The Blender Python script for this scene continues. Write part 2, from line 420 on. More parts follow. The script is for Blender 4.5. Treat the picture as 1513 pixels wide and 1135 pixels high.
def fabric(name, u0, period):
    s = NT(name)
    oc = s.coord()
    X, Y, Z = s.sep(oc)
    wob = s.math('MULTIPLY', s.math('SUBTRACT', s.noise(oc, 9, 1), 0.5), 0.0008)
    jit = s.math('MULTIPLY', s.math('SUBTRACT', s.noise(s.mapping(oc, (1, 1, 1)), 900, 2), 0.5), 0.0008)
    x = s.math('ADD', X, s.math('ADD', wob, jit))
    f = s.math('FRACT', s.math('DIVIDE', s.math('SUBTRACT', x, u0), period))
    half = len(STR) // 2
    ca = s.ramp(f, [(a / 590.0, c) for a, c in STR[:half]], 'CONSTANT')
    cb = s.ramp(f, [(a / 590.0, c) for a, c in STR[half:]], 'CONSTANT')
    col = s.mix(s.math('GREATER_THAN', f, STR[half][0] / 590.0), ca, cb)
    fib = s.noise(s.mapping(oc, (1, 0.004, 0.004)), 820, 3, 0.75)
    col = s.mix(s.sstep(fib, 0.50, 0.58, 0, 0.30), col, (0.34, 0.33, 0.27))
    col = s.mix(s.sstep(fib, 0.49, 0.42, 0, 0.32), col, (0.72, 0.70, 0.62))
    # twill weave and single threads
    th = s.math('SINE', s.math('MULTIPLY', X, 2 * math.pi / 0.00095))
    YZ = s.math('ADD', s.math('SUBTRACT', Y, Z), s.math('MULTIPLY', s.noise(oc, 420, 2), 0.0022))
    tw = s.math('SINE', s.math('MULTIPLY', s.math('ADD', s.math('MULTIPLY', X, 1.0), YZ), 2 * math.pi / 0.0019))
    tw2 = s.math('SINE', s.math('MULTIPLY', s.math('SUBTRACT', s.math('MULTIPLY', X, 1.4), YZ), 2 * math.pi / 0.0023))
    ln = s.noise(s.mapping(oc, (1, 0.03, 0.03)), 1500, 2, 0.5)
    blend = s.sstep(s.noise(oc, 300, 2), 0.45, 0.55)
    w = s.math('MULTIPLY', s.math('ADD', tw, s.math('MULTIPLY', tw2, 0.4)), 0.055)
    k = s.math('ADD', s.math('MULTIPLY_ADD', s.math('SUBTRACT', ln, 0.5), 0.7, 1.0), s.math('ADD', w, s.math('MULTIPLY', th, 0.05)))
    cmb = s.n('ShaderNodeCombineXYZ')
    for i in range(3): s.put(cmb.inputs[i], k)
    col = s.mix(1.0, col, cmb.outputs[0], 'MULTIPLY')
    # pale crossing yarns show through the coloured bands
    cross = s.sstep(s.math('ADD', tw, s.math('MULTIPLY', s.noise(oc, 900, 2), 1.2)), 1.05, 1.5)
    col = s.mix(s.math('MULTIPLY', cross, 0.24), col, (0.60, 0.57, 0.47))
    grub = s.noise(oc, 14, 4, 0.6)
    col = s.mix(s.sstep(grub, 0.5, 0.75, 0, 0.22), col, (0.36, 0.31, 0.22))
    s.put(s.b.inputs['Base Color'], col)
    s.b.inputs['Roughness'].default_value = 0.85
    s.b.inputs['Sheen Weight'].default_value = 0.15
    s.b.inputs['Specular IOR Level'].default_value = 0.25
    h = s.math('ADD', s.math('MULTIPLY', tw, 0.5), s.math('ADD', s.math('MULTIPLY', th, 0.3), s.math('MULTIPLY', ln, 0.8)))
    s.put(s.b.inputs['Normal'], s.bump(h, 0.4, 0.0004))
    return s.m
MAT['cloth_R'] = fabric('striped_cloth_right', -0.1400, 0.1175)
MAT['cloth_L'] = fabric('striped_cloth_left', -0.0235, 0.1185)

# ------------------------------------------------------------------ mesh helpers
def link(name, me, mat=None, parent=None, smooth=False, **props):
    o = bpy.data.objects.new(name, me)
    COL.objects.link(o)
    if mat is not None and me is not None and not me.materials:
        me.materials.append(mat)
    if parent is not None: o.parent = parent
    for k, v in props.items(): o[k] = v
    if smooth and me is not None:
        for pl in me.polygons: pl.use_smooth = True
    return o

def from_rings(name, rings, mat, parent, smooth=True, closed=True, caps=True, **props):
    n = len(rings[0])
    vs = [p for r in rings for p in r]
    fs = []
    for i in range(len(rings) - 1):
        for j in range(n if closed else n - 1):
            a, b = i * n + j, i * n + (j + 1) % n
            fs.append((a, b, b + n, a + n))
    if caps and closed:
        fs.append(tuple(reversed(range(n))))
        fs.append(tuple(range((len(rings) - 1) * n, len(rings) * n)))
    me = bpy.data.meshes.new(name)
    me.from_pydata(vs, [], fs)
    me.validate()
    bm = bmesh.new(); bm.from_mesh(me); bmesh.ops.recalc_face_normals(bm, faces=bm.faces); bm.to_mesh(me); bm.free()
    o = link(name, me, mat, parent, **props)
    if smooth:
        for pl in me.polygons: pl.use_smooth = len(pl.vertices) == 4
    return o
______
Description of the task: Set down the material above again, word for word.

Worked solution:
The Blender Python script for this scene continues. Write part 2, from line 420 on. More parts follow. The script is for Blender 4.5. Treat the picture as 1513 pixels wide and 1135 pixels high.
def fabric(name, u0, period):
    s = NT(name)
    oc = s.coord()
    X, Y, Z = s.sep(oc)
    wob = s.math('MULTIPLY', s.math('SUBTRACT', s.noise(oc, 9, 1), 0.5), 0.0008)
    jit = s.math('MULTIPLY', s.math('SUBTRACT', s.noise(s.mapping(oc, (1, 1, 1)), 900, 2), 0.5), 0.0008)
    x = s.math('ADD', X, s.math('ADD', wob, jit))
    f = s.math('FRACT', s.math('DIVIDE', s.math('SUBTRACT', x, u0), period))
    half = len(STR) // 2
    ca = s.ramp(f, [(a / 590.0, c) for a, c in STR[:half]], 'CONSTANT')
    cb = s.ramp(f, [(a / 590.0, c) for a, c in STR[half:]], 'CONSTANT')
    col = s.mix(s.math('GREATER_THAN', f, STR[half][0] / 590.0), ca, cb)
    fib = s.noise(s.mapping(oc, (1, 0.004, 0.004)), 820, 3, 0.75)
    col = s.mix(s.sstep(fib, 0.50, 0.58, 0, 0.30), col, (0.34, 0.33, 0.27))
    col = s.mix(s.sstep(fib, 0.49, 0.42, 0, 0.32), col, (0.72, 0.70, 0.62))
    # twill weave and single threads
    th = s.math('SINE', s.math('MULTIPLY', X, 2 * math.pi / 0.00095))
    YZ = s.math('ADD', s.math('SUBTRACT', Y, Z), s.math('MULTIPLY', s.noise(oc, 420, 2), 0.0022))
    tw = s.math('SINE', s.math('MULTIPLY', s.math('ADD', s.math('MULTIPLY', X, 1.0), YZ), 2 * math.pi / 0.0019))
    tw2 = s.math('SINE', s.math('MULTIPLY', s.math('SUBTRACT', s.math('MULTIPLY', X, 1.4), YZ), 2 * math.pi / 0.0023))
    ln = s.noise(s.mapping(oc, (1, 0.03, 0.03)), 1500, 2, 0.5)
    blend = s.sstep(s.noise(oc, 300, 2), 0.45, 0.55)
    w = s.math('MULTIPLY', s.math('ADD', tw, s.math('MULTIPLY', tw2, 0.4)), 0.055)
    k = s.math('ADD', s.math('MULTIPLY_ADD', s.math('SUBTRACT', ln, 0.5), 0.7, 1.0), s.math('ADD', w, s.math('MULTIPLY', th, 0.05)))
    cmb = s.n('ShaderNodeCombineXYZ')
    for i in range(3): s.put(cmb.inputs[i], k)
    col = s.mix(1.0, col, cmb.outputs[0], 'MULTIPLY')
    # pale crossing yarns show through the coloured bands
    cross = s.sstep(s.math('ADD', tw, s.math('MULTIPLY', s.noise(oc, 900, 2), 1.2)), 1.05, 1.5)
    col = s.mix(s.math('MULTIPLY', cross, 0.24), col, (0.60, 0.57, 0.47))
    grub = s.noise(oc, 14, 4, 0.6)
    col = s.mix(s.sstep(grub, 0.5, 0.75, 0, 0.22), col, (0.36, 0.31, 0.22))
    s.put(s.b.inputs['Base Color'], col)
    s.b.inputs['Roughness'].default_value = 0.85
    s.b.inputs['Sheen Weight'].default_value = 0.15
    s.b.inputs['Specular IOR Level'].default_value = 0.25
    h = s.math('ADD', s.math('MULTIPLY', tw, 0.5), s.math('ADD', s.math('MULTIPLY', th, 0.3), s.math('MULTIPLY', ln, 0.8)))
    s.put(s.b.inputs['Normal'], s.bump(h, 0.4, 0.0004))
    return s.m
MAT['cloth_R'] = fabric('striped_cloth_right', -0.1400, 0.1175)
MAT['cloth_L'] = fabric('striped_cloth_left', -0.0235, 0.1185)

# ------------------------------------------------------------------ mesh helpers
def link(name, me, mat=None, parent=None, smooth=False, **props):
    o = bpy.data.objects.new(name, me)
    COL.objects.link(o)
    if mat is not None and me is not None and not me.materials:
        me.materials.append(mat)
    if parent is not None: o.parent = parent
    for k, v in props.items(): o[k] = v
    if smooth and me is not None:
        for pl in me.polygons: pl.use_smooth = True
    return o

def from_rings(name, rings, mat, parent, smooth=True, closed=True, caps=True, **props):
    n = len(rings[0])
    vs = [p for r in rings for p in r]
    fs = []
    for i in range(len(rings) - 1):
        for j in range(n if closed else n - 1):
            a, b = i * n + j, i * n + (j + 1) % n
            fs.append((a, b, b + n, a + n))
    if caps and closed:
        fs.append(tuple(reversed(range(n))))
        fs.append(tuple(range((len(rings) - 1) * n, len(rings) * n)))
    me = bpy.data.meshes.new(name)
    me.from_pydata(vs, [], fs)
    me.validate()
    bm = bmesh.new(); bm.from_mesh(me); bmesh.ops.recalc_face_normals(bm, faces=bm.faces); bm.to_mesh(me); bm.free()
    o = link(name, me, mat, parent, **props)
    if smooth:
        for pl in me.polygons: pl.use_smooth = len(pl.vertices) == 4
    return o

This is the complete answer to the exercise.